Perhaps I’ve a selective memory but I’ve no idea how many points I got, although I may have told my children it was mostly As!
Whatever I got it wasn’t enough and all doors to nursing banged shut. My only option was to re-sit the Leaving, something unheard of at the time.
However, being the trailblazer I am, I did repeat and got what I needed. Unfortunately, the experience has left me so traumatised that every June I continue to re-sit the Leaving Cert, in my dreams. And it never goes to plan.
Each dream begins the same way. It’s the night before my exam and unlike in real life, the me of my dreams is a wonder.
“No thank you Mum, I’ve no time for dinner. I’m too busy studying.”
The following morning I’m quietly confident, but one thing after another goes wrong and in the end, I race to my exam with the clock ticking. Sitting at my desk, mid-way down the packed exam hall, I try to calm myself as I open the exam paper.
Dear God, what’s this? It’s not maths. It’s Irish! Every time, it’s Irish. In my panic, I can’t even read it. Just as I’m about to explode, I wake up in a sweat.
I suspect these nightmares are compounded by the many occasions my approach to an exam was possibly a little too relaxed.
I remember one in particular. I was a trainee nurse in Dublin and commuting at every opportunity to Tralee, where a certain gentleman, affectionately known here as ‘yer man’, was living. I’d enjoyed, perhaps a little too much, my two days off and returned to work the afternoon shift a little tired.
Concerned I’d no clean uniform, I went to the locker room early to check. It was a hive of activity, with many from my class buzzing about.
“What time is your oral,” asked a classmate.
I looked behind me unsure if she was addressing me, as I’d no idea what she was talking about.
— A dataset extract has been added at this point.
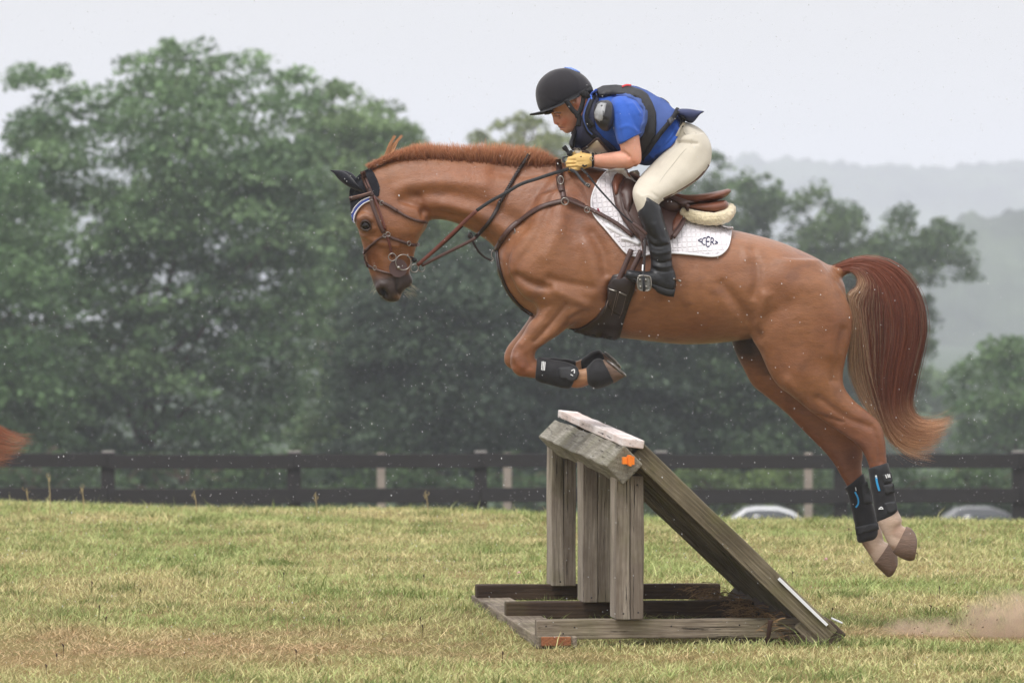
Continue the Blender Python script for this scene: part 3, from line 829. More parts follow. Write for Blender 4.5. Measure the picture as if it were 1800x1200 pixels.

“The doctor’s oral anatomy house exam. What time are you on?”
Unfortunately, I’d thought the exam was the following week. Fifteen minutes later I was dressed and facing three men, none of whom looked like a friendly doctor. With no preparation of any sort, I did my best to answer as many questions as possible, smiling at their stern faces in the hope I’d melt them a little.
Perhaps my strategy worked as I passed and went on to become the nurse I wished to be.
Would I choose nursing again? Yes, although I suspect my Leaving Cert points would say, no.